**Task requirements**
Reproduce each line of the material precisely.

**Given information**

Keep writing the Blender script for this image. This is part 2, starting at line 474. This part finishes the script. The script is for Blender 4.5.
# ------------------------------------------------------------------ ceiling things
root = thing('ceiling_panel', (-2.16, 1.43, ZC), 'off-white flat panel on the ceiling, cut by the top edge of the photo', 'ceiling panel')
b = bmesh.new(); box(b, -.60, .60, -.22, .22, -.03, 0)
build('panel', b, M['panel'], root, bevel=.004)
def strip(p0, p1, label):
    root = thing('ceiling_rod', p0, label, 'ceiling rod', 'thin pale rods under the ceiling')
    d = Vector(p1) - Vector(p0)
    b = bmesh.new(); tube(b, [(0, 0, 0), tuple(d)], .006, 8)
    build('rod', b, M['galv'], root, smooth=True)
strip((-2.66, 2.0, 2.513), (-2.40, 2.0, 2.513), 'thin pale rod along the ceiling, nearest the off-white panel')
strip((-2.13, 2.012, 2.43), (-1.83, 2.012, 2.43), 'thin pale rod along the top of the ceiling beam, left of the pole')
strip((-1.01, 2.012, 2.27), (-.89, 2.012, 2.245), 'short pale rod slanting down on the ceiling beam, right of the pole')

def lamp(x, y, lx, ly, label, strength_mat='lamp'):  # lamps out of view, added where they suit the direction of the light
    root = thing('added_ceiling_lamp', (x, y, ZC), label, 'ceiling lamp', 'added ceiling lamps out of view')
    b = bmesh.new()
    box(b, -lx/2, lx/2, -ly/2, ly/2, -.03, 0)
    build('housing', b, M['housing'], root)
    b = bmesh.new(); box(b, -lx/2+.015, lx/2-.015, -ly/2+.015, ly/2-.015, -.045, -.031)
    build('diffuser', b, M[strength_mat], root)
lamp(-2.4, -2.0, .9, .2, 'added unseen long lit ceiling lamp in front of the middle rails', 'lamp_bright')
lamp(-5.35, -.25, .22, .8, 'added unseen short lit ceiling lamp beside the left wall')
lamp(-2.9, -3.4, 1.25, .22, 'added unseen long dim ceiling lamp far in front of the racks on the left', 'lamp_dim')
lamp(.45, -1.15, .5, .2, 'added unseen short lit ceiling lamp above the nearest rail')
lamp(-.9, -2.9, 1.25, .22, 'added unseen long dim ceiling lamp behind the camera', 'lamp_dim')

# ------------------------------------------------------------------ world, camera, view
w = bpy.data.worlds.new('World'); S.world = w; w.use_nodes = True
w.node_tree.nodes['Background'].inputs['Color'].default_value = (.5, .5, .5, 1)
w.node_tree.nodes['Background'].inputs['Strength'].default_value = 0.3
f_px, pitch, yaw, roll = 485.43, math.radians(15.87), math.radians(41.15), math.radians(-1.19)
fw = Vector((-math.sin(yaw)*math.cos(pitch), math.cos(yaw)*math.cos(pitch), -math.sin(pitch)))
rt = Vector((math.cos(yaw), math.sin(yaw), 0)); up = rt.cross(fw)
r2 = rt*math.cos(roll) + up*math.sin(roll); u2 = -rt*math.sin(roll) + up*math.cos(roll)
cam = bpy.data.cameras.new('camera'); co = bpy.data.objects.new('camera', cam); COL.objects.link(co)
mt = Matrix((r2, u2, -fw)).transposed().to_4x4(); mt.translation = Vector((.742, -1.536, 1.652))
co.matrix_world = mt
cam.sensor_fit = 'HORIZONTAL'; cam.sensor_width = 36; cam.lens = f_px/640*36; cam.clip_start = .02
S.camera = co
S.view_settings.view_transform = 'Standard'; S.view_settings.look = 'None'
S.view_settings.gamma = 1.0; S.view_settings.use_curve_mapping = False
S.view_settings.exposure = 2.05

**Output below**
Keep writing the Blender script for this image. This is part 2, starting at line 474. This part finishes the script. The script is for Blender 4.5.
# ------------------------------------------------------------------ ceiling things
root = thing('ceiling_panel', (-2.16, 1.43, ZC), 'off-white flat panel on the ceiling, cut by the top edge of the photo', 'ceiling panel')
b = bmesh.new(); box(b, -.60, .60, -.22, .22, -.03, 0)
build('panel', b, M['panel'], root, bevel=.004)
def strip(p0, p1, label):
    root = thing('ceiling_rod', p0, label, 'ceiling rod', 'thin pale rods under the ceiling')
    d = Vector(p1) - Vector(p0)
    b = bmesh.new(); tube(b, [(0, 0, 0), tuple(d)], .006, 8)
    build('rod', b, M['galv'], root, smooth=True)
strip((-2.66, 2.0, 2.513), (-2.40, 2.0, 2.513), 'thin pale rod along the ceiling, nearest the off-white panel')
strip((-2.13, 2.012, 2.43), (-1.83, 2.012, 2.43), 'thin pale rod along the top of the ceiling beam, left of the pole')
strip((-1.01, 2.012, 2.27), (-.89, 2.012, 2.245), 'short pale rod slanting down on the ceiling beam, right of the pole')

def lamp(x, y, lx, ly, label, strength_mat='lamp'):  # lamps out of view, added where they suit the direction of the light
    root = thing('added_ceiling_lamp', (x, y, ZC), label, 'ceiling lamp', 'added ceiling lamps out of view')
    b = bmesh.new()
    box(b, -lx/2, lx/2, -ly/2, ly/2, -.03, 0)
    build('housing', b, M['housing'], root)
    b = bmesh.new(); box(b, -lx/2+.015, lx/2-.015, -ly/2+.015, ly/2-.015, -.045, -.031)
    build('diffuser', b, M[strength_mat], root)
lamp(-2.4, -2.0, .9, .2, 'added unseen long lit ceiling lamp in front of the middle rails', 'lamp_bright')
lamp(-5.35, -.25, .22, .8, 'added unseen short lit ceiling lamp beside the left wall')
lamp(-2.9, -3.4, 1.25, .22, 'added unseen long dim ceiling lamp far in front of the racks on the left', 'lamp_dim')
lamp(.45, -1.15, .5, .2, 'added unseen short lit ceiling lamp above the nearest rail')
lamp(-.9, -2.9, 1.25, .22, 'added unseen long dim ceiling lamp behind the camera', 'lamp_dim')

# ------------------------------------------------------------------ world, camera, view
w = bpy.data.worlds.new('World'); S.world = w; w.use_nodes = True
w.node_tree.nodes['Background'].inputs['Color'].default_value = (.5, .5, .5, 1)
w.node_tree.nodes['Background'].inputs['Strength'].default_value = 0.3
f_px, pitch, yaw, roll = 485.43, math.radians(15.87), math.radians(41.15), math.radians(-1.19)
fw = Vector((-math.sin(yaw)*math.cos(pitch), math.cos(yaw)*math.cos(pitch), -math.sin(pitch)))
rt = Vector((math.cos(yaw), math.sin(yaw), 0)); up = rt.cross(fw)
r2 = rt*math.cos(roll) + up*math.sin(roll); u2 = -rt*math.sin(roll) + up*math.cos(roll)
cam = bpy.data.cameras.new('camera'); co = bpy.data.objects.new('camera', cam); COL.objects.link(co)
mt = Matrix((r2, u2, -fw)).transposed().to_4x4(); mt.translation = Vector((.742, -1.536, 1.652))
co.matrix_world = mt
cam.sensor_fit = 'HORIZONTAL'; cam.sensor_width = 36; cam.lens = f_px/640*36; cam.clip_start = .02
S.camera = co
S.view_settings.view_transform = 'Standard'; S.view_settings.look = 'None'
S.view_settings.gamma = 1.0; S.view_settings.use_curve_mapping = False
S.view_settings.exposure = 2.05